Grupos especializados regionais
Uma alternativa viável de curto prazo, para reforçar o policiamento e ampliar as ações da polícia para além da ordem social nas cidades, seria a implantação de grupos especiais, com sedes regionais, instaladas de forma estratégica em todo Estado. “Essas tropas usam armamento pesado, têm policiais treinados para situações de alta complexidade e ficariam em unidades geograficamente próximas de vários municípios, de forma que, quando ocorresse uma situação como essas em que bandos tomam a cidade para explodir bancos, elas pudessem ser deslocadas para fazer o cerco e um enfrentamento em condições iguais”, explicou José Maria.
OUTROS PROBLEMAS
Agentes estatais ligados ao crime interferem em investigações
Os estudos feitos pelo especialista em segurança pública revelam que o problema denunciado no filme “Tropa de Elite 2” não é apenas obra de ficção. Segundo ele, na Paraíba e em outros estados do Nordeste, investigações da Polícia Civil são paralisadas, por conta de interferência de agentes estatais, que teriam ligações com criminosos. “Um tipo de crime nunca chega a ter grande envergadura se não houver participação de algum agente público, com poderes de interferência na polícia. O que tenho ouvido de agentes e escrivães é que muitas investigações são interrompidas por interferências de agentes públicos ou políticos. A sociedade nunca vai saber que parou, porque parou a investigação. Ficam como casos não solucionados. O que assistimos no filme é a pura verdade. Porque não fizeram o ‘Tropa de Elite 3’? Porque não deixaram mais”, afirmou José Maria.
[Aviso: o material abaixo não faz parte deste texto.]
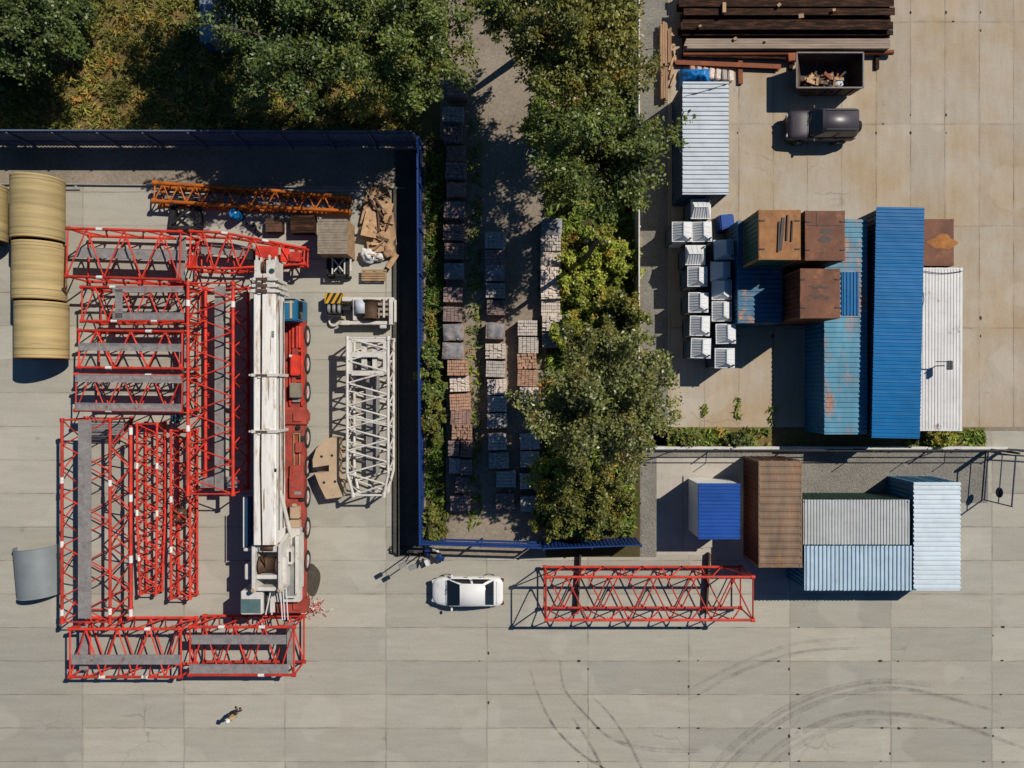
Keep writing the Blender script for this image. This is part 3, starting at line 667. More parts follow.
# ------------------------------------------------------------------ fences
def fence(name, label, a, b, h, mat, panel=True, step=2.5, pitch=.22, rails=(.35, .9), post_d=.09, post_h=None, inward=1, group=None, kerb=None, depth=.035, rail_r=.05):
    a = Vector((a.x, a.y, 0)); b = Vector((b.x, b.y, 0)); d = b-a; L = d.length
    root = thing(name, label, 'fence', a, math.atan2(d.y, d.x), group)
    if panel:
        m = MB(); m.sheet((0, 0, .08), (0, 0, h-.08), (L, 0, 0), pitch, depth, nrm=(0, 1, 0)); m.build('panel', mat, root)
        m = MB(); m.box((L/2, .018, h+.015), (L, .075, .03)); m.build('cap_rail', mat, root)
    n = max(1, round(L/step))
    for i in range(n+1):
        m = MB(); m.box((min(max(L*i/n, .06), L-.06), -.075*inward, (post_h or h-.05)/2), (post_d, post_d, post_h or h-.05)); m.build('post', mat, root)
    for z in rails:
        m = MB(); m.box((L/2, -.035*inward, h*z), (L, rail_r, rail_r*1.2)); m.build('rail', mat, root)
    if kerb:
        m = MB(); m.box((L/2, 0, kerb/2), (L, .17, kerb)); m.build('kerb', kerb_w, root)
    return root
fence('sheet_fence', 'long dark blue sheet fence below the meadow', at(-260, 146), at(420.5, 147.5), 2.6, navy_f)
fence('sheet_fence', 'blue sheet fence between the yard and the brick pallets', at(421.5, 148), at(424, 538), 2.05, blue_f, inward=-1)
fence('sheet_fence', 'solid blue sheet fence panel below the bushes', at(541, 541), at(636, 537.5), 2.0, blue_f)
fence('rail_fence', 'open blue railing below the brick pallets', at(425, 535.5), at(540, 539), 2.1, blue_f, panel=False, step=3.4, rails=(.36, .68, .97), rail_r=.1)
fence('sheet_fence', 'thin pale sheet fence between the trees and gravel path', at(633, -700), at(633, 430), 1.9, white_p, inward=-1, step=3)
kf = fence('rail_fence', 'low white kerb with dark rails above the lower containers', at(640, 447.5), at(1003, 447.5), 1.75, dark_m, panel=False, step=4.0, rails=(.61, .96), rail_r=.045, post_h=1.75, post_d=.06, kerb=.42)
# diagonal stays on that fence
for x in (1.2, 5.2, 10.5, 13.5, 17.0, 19.5):
    m = MB(); m.bar((x, -.06, 1.7), (x+random.choice((-1.1, 1.1)), -.06, .1), .04, .04); m.bar((x, -.05, 1.7), (x, -.05, 2.7), .035, .035); m.build('stay', dark_m, kf)
# open wire gate with a round plate
a = at(987, 451); b = at(983, 500); d = b-a
root = thing('wire_gate', 'open dark wire gate leaf with a round plate at the right', 'gate', a, math.atan2(d.y, d.x)); L = d.length
m = MB(); H = 2.35
for z in (.12, H): m.box((L/2, 0, z), (L, .06, .06))
for x in (.03, L-.03): m.box((x, 0, H/2+.06), (.06, .06, H))
m.box((L/2, 0, H*.55), (L, .045, .045)); m.build('frame', M('gate_navy', (.02, .025, .07, 1), .5, .1), root)
m = MB(); m.lathe((L*.78, .06, H*.52), [(.02, -.012), (.3, -.012), (.3, .012), (.02, .012)], 'y', 24); m.build('round_plate', M('plate_grey', (.05, .055, .06, 1), .6, .2), root)
m = MB(); m.box((-.12, 0, 1.3), (.12, .12, 2.6)); m.build('gate_post', dark_m, root)
fence('rail_fence', 'short dark rail right of the wire gate', at(1004, 447.5), at(1130, 455), 1.4, dark_m, panel=False, step=3.4, rails=(.5, .95), rail_r=.05)
# service pipes along the fence
m = MB(); m.path([at(-160, 184, .12), at(68, 184.2, .12), at(300, 187, .12), at(404, 188, .12)], .05, 8); m.path([at(-160, 189, .1), at(80, 189, .1)], .035, 6)
for x in (-100, 76, 150, 260, 360): m.box(at(x, 186, .05), (.14, .3, .09))
tag(m.build('service_pipe', M('pipe_grey', (.30, .31, .31, 1), .5, .15)), 'thin grey service pipe running along the long dark fence', 'pipe')
m = MB(); m.path([at(399, 192, .16), at(399, 556, .16)], .045, 8); m.box(at(395, 370, .1), (.16, 21.8, .2))
tag(m.build('low_kerb', strip_mat), 'low dark kerb with conduit along the right edge of the crane yard', 'kerb')
# lamp posts at the fence corner
for i, (px, py, h) in enumerate(((411, 553, 2.4), (421, 554, 2.6))):
    root = thing('lamp_post', ('short floodlight post left of the fence corner', 'taller floodlight post at the blue fence corner')[i], 'lamp post', at(px, py))
    m = MB(); m.tube((0, 0, 0), (0, 0, h), .045, 8, r2=.035); m.box((0, 0, .03), (.3, .3, .06)); m.build('post', dark_m, root)
    m = MB(); m.box((-.12, -.08, h+.05), (.42, .26, .16), rz=.5); m.build('lamp_head', grey_m, root, bevel=.02)
# scrap pile at corner
cr = thing('scrap_pile', 'small pile of white and black scrap at the blue fence corner', 'scrap pile', at(433, 553))
for i in range(12):
    m = MB(); x, y = random.uniform(-.6, .6), random.uniform(-.5, .4)
    m.box((x, y, .12+random.uniform(0, .35)), (random.uniform(.15, .5), random.uniform(.1, .4), random.uniform(.05, .3)), R=Matrix.Rotation(random.uniform(0, 3), 3, 'Z')@Matrix.Rotation(random.uniform(-.5, .5), 3, 'X'))
    m.build('scrap_piece', [plast_w, dark_m, grey_m, blue_f][i % 4], cr)
m = MB(); c = at(398.5, 550); 
for i in range(3):
    P = [c+Vector((random.uniform(-.1, .1)+.5*math.cos(t), random.uniform(-.1, .1)+.3*math.sin(t), .05+.03*i)) for t in [k*.5 for k in range(13)]]
    m.path(P, .02, 5)
tag(m.build('hose', cable_mat), 'coiled black hose at the lower kerb end', 'hose')

# ------------------------------------------------------------------ containers
def container(label, cx, cy, z, vert, L, W, H, wm, rm, fm=None, group=None, flat=False, rz=0, pitch=.27, name='shipping_container', depth=.035, roof_along=False, over=0):
    fm = fm or wm
    root = thing(name, label, 'container' if 'container' in name else 'cabin', (cx, cy, z), (PI/2 if vert else 0)+rz, group)
    m = MB(); b = .1
    for s in (-1, 1): m.sheet((-L/2+b, s*(W/2-.05), b), (0, 0, H-2*b), (L-2*b, 0, 0), .26, .04, nrm=(0, s, 0))
    m.sheet((-L/2+.05, -W/2+b, b), (0, 0, H-2*b), (0, W-2*b, 0), .26, .04, nrm=(-1, 0, 0))
    m.build('wall', wm, root)
    m = MB()
    if flat: m.box((0, 0, H-.02), (L-.1, W-.1, .03))
    elif roof_along: m.sheet((-L/2-over, -W/2-over, H-.03), (L+2*over, 0, 0), (0, W+2*over, 0), pitch, depth, nrm=(0, 0, 1))
    else: m.sheet((-L/2-over+.06*(not over), -W/2-over+.05*(not over), H-.03+.038*(over > 0)), (0, W+2*over-.1*(not over), 0), (L+2*over-.12*(not over), 0, 0), pitch, depth, nrm=(0, 0, 1))
    m.build('roof', rm, root)
    m = MB()
    for sx in (-1, 1):
        for sy in (-1, 1):
            m.box((sx*(L/2-.06), sy*(W/2-.06), H/2), (.12, .12, H-.24))
            for zz in (.06, H-.055): m.box((sx*(L/2-.085), sy*(W/2-.08), zz), (.178, .163, .12))
        for zz in (.05, H-.055): m.box((sx*(L/2-.05), 0, zz), (.09, W-.33, .09))
    for sy in (-1, 1):
        for zz in (.05, H-.055): m.box((0, sy*(W/2-.05), zz), (L-.36, .09, .09))
    m.build('frame', fm, root)
    for sy in (-1, 1):
        m = MB(); m.box((L/2-.03, sy*(W/4-.03), H/2), (.05, W/2-.14, H-.3)); d = m.build('door', wm, root)
        m = MB()
        for q in (-.22, .22): m.tube((L/2+.02, sy*W/4+q*.9, .2), (L/2+.02, sy*W/4+q*.9, H-.2), .02, 6)
        m.build('locking_bar', grey_m, d)
    return root
def cont_true(label, x0, y0, x1, y1, H, vert, *a, z=0, rz=0, **kw):   # ground footprint in picture pixels
    c = at((x0+x1)/2, (y0+y1)/2); lx = (x1-x0)*G; ly = (y1-y0)*G
    return container(label, c.x, c.y, z, vert, ly if vert else lx, lx if vert else ly, H, *a, rz=rz, **kw)
cont_true('old blue container with rust corner, lowest left of the container stack', 723.5, 231, 765.5, 327, 2.6, True, blue_old, blue_old)
st = []
SG = 'small rusty containers stacked two high'
cont_true('small oxide red container under the upper right one of the stack', 769, 231, 803, 275, 2.4, True, rust_side, rust_roof, group=SG, flat=True)
cont_true('small oxide red container under the lower one of the stack', 767, 282, 801.5, 326, 2.4, True, rust_side, rust_roof, group=SG, flat=True)
t1 = cont_true('small green container with orange rust roof topmost left of the stack', 728.6, 231, 765.6, 275, 2.4, True, green_c, rust_roof2, rust_roof2, z=2.6, group=SG, flat=True)
t2 = cont_true('small container with brown rust roof and two dark patches, top right of the stack', 770.8, 231, 806, 275, 2.4, True, rust_side, rust_roof, rust_roof, z=2.4, group=SG, flat=True)
t3 = cont_true('red-sided container with rows of dark blotches on its roof, lower one atop the stack', 766.5, 282, 801.7, 326, 2.4, True, rust_side, rust_roof, rust_roof, z=2.4, group=SG, flat=True)
stain = M('dark_wet_rust', (.035, .020, .014, 1), .6, .3, 4)
m = MB()
for x, a, b in ((.1, -.9, .7), (-.35, -.3, 1.05), (-.6, -.35, .75)): m.bar((a, x, 2.44), (b, x-.06, 2.44), .075, .06)
m.bar((-.8, -.02, 2.43), (.9, -.18, 2.43), .16, .03)
m.build('roof_rib', [stain], t1)
for tt in (t1, t2, t3):
    m = MB()
    for sx in (-.75, .75):
        for sy in (-1, 1): m.box((sx, sy*.93, 2.41), (.07, .26, .05))
    m.build('roof_cleat', stain, tt)
m = MB(); blob(m, (.25, -.05), .15, .34, 2.402); m.build('roof_stain', stain, t2)
m = MB(); blob(m, (-.2, -.02), .17, .36, 2.402); m.build('roof_stain', stain, t2)
m = MB(); m.box((.55, 0, 2.40), (.03, 1.9, .02)); m.box((.85, .45, 2.40), (.75, .03, .02)); m.build('roof_seam', stain, t2)
for x0, y0, rx, ry in ((.38, .5, .05, .12), (.3, .25, .07, .16), (.36, -.02, .1, .13), (.3, -.3, .06, .2), (-.1, .45, .06, .15), (-.2, .18, .1, .14), (-.14, -.1, .06, .17), (-.22, -.38, .09, .12)):
    m = MB(); blob(m, (x0, y0), rx, ry, 2.403, 16); m.build('roof_stain', stain, t3)
cont_true('long teal container with rusty roof left of the big blue roof', 804.5, 230, 844.5, 431, 2.6, True, blue_side, teal, pitch=.28, over=.01)
# loose blue sheet on the teal roof
c, lx, ly = from_top(842, 272, 859, 315, 2.7); m = MB(); m.sheet((c[0]-lx/2, c[1]-ly/2, 2.68), (0, ly, 0), (lx, 0, 0), .19, .04, nrm=(0, 0, 1))
tag(m.build('roof_sheet', blue_roof), 'loose bright blue corrugated sheet lying on the teal container', 'roof sheet')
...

Dinheiro das malas de políticos vem do crime
Para José Maria, a ligação de agentes públicos com o crime tem se evidenciado nos escândalos políticos recentes no Brasil. Segundo ele, o tráfico de drogas e o roubo a bancos alimenta, por exemplo, as malas de dinheiro que corruptos e corruptores trocam entre si. “O crime está ditando as regras no Brasil, porque gera muito dinheiro e isso interessa a muita gente. O “polígono da maconha”, no interior de Pernambuco, existia graças a essa parceria. Recentemente um bando construiu um túnel de R$ 4 milhões em São Paulo, para roubar o Banco do Brasil. De onde veio esse dinheiro? E de onde vem tanto dinheiro que aparecem nas malas dos políticos? Não existe crime organizado algum, sem que haja respaldo do agente público”, afirmou. O mesmo acontece com os ataques a banco. Esses grupos numerosos, que se organizam para fazer diversos ataques, recebem colaboração de agentes públicos. Vimos isso acontecer recentemente em São Paulo”, acrescentou.
SEM RESPOSTA DOS ÓRGÃOS PÚBLICOS
Durante dez dias, a reportagem do Correio tentou ouvir os representantes da segurança pública, através das assessorias de imprensa e por telefonemas. Na última quinta-feira, o comandante geral da PM, Euller Chaves, atendeu a um telefonema, feito por volta das 16h e informou que não queria se pronunciar sobre o assunto de efetivo policial, indicando a Secretaria da Segurança para responder. Na mesma tarde, o secretário Cláudio Lima, que já havia sido procurado outras vezes, por meio da assessoria de imprensa, informou por telefone que estava em viagem a serviço e, por tanto, impossibilitado de falar. O secretário executivo de segurança, Jean Nunes, também foi procurado pela reportagem e informou que, por conta da divisão de atribuições dentro da pasta, somente o titular Cláudio Lima poderia falar sobre o tema. O delegado geral da Polícia Civil, João Alves também não foi localizado para falar sobre as investigações dos ataques no interior.